As for bypass, I did read about the downsides of bypassing into the return air duct, that makes sense. But our designer is having the bypass dump into the common area, which as I understand is the same as just not fully closing the common area damper, right? I'm attaching that detail below.
Bypass to the living room is fine, that is the better setup. The small zone with barometric bypass or living zone damper closed stop adjust should not be an issue. Plus it is nice to be able to supercool the gym when needed.
I took a quick look through the manual of the Mitsubishi thermostat interface module you would use with the Honeywell zoning.
You can actually get an OK modulating setup provided it is set up properly.
The thermostat module can keep the fan speed modulating provided the jumpers are set correctly and the zoning controller is only driving the G input.
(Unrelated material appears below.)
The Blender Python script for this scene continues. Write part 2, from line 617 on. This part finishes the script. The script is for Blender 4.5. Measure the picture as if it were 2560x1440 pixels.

The module can also be configured to be two stage heat/cool with the first stage being modulating. Make sure this is set as the default is only single stage and the Honeywell units are all configured as two stage control. This is important as a number of times I've had to fix this where the HVAC installer couldn't be bothered to wire up and configure both stages even when both thermostat and furnace had it.
The engineer in me would still prefer the Airzone setup. So many more things to adjust and tweak!
Thanks Akos, those are some great tips, I'll be sure to revisit this when we get around to installation! And maybe I will keep the gym as a separate zone, the supercool options sounds fun (jumping from sauna into supercool gym!). Really appreciate all your advice and guidance.